Skipping all pictures, set down the lines of the listing from the first through the one with "R = math.radians".

********

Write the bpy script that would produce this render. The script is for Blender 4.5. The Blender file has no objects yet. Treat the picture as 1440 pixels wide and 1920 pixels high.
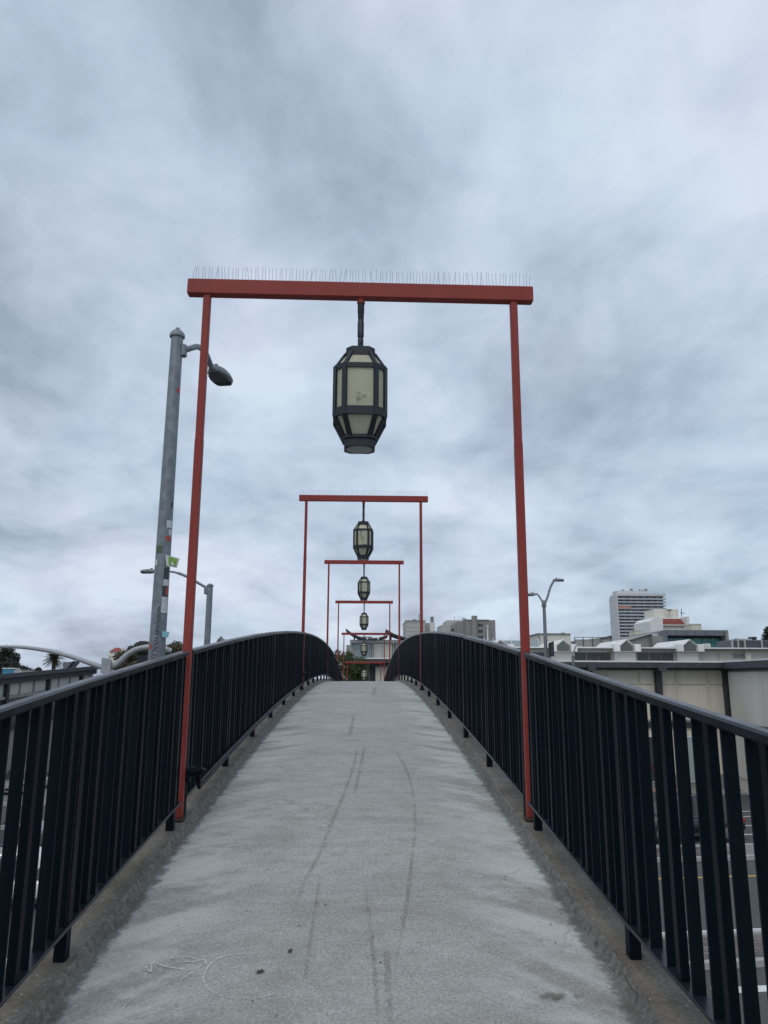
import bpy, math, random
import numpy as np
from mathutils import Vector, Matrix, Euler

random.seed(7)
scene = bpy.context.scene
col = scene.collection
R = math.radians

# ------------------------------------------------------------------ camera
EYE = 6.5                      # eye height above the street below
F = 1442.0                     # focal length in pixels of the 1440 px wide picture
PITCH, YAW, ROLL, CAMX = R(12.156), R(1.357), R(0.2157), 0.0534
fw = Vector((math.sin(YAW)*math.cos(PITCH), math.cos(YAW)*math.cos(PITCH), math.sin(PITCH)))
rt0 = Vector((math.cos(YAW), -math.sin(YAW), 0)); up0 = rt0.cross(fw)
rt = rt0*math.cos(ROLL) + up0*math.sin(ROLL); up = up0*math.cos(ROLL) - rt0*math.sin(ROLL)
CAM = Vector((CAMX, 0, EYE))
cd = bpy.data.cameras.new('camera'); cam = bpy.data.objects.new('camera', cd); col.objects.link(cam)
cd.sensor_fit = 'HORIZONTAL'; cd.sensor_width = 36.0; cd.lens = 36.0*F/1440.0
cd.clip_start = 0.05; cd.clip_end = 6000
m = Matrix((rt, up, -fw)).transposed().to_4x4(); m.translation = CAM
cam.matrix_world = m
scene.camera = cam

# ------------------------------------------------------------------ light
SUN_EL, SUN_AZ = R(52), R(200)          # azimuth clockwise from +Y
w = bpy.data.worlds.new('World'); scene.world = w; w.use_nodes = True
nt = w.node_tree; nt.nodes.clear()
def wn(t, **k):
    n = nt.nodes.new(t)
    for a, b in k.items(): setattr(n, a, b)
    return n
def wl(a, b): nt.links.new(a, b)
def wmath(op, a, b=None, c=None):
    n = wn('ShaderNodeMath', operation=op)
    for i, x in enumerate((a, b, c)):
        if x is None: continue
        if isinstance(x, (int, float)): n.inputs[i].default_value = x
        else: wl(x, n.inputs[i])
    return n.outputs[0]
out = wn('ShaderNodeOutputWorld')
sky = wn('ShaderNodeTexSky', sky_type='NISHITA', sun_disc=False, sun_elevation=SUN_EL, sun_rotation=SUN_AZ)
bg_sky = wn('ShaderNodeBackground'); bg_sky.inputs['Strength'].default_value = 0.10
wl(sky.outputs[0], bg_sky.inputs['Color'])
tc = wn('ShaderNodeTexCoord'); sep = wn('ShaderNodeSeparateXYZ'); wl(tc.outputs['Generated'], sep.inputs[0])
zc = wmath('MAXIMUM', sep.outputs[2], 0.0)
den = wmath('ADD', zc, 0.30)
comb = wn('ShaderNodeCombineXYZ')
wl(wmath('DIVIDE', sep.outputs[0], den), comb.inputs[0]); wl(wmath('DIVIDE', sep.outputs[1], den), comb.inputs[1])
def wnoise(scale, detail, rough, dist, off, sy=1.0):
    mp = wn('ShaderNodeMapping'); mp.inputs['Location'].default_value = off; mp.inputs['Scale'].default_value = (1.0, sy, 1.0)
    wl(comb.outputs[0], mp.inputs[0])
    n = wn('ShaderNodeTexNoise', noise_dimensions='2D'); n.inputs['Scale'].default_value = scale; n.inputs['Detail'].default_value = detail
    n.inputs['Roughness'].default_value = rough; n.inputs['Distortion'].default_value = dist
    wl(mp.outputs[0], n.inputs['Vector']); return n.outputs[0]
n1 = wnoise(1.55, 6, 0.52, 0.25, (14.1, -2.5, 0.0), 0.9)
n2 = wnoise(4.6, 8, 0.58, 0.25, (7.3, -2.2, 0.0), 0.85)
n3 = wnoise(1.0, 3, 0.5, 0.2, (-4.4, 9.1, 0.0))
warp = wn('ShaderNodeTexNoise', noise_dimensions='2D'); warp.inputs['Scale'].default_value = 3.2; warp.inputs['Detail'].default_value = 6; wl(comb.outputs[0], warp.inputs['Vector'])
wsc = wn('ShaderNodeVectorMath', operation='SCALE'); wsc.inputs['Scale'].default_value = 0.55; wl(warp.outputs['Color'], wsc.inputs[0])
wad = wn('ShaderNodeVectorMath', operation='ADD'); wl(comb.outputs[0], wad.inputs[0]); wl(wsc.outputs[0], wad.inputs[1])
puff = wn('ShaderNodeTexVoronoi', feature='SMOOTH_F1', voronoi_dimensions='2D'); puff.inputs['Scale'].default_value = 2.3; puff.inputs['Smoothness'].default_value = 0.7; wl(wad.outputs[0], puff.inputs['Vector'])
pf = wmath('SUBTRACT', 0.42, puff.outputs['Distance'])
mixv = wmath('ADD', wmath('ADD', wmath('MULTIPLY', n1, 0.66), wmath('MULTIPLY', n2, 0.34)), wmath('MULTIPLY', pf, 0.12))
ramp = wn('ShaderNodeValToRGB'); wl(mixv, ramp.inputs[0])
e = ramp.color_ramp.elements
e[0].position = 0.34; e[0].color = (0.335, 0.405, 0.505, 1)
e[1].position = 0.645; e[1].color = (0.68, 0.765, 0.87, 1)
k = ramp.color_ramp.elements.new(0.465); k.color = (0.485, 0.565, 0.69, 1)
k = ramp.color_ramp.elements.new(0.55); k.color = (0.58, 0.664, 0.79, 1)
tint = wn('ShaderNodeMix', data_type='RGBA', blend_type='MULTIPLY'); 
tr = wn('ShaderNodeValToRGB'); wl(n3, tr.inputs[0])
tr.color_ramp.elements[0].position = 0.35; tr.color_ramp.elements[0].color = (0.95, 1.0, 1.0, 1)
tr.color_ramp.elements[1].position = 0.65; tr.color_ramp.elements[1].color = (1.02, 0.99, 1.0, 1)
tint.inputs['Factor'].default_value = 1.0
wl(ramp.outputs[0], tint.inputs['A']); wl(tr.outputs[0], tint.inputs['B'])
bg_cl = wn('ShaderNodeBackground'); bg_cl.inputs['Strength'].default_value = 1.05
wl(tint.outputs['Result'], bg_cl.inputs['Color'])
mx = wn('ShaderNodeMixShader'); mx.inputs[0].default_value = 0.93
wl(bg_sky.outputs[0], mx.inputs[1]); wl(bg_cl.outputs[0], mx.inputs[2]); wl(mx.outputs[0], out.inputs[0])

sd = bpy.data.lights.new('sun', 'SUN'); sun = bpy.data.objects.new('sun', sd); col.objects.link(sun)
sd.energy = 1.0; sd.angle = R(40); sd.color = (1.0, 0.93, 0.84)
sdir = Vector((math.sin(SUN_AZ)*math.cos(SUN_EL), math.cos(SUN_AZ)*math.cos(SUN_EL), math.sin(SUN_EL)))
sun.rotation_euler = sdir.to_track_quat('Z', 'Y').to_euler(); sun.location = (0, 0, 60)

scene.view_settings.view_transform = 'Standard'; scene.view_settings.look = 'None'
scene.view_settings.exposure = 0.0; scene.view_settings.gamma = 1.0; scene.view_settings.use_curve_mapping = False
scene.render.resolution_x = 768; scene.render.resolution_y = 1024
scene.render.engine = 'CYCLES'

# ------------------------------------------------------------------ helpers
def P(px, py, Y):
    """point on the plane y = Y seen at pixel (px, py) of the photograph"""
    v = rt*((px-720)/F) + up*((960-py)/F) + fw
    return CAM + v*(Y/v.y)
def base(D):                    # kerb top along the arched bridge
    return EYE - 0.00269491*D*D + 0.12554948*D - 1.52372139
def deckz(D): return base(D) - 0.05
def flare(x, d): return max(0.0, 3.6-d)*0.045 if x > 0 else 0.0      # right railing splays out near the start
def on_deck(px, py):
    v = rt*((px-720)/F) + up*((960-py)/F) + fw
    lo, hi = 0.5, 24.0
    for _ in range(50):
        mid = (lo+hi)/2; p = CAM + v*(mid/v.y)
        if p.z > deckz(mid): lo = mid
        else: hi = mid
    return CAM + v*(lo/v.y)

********

◆ **SOLUTION TO THIS PROBLEM**
Write the bpy script that would produce this render. The script is for Blender 4.5. The Blender file has no objects yet. Treat the picture as 1440 pixels wide and 1920 pixels high.
import bpy, math, random
import numpy as np
from mathutils import Vector, Matrix, Euler

random.seed(7)
scene = bpy.context.scene
col = scene.collection
R = math.radians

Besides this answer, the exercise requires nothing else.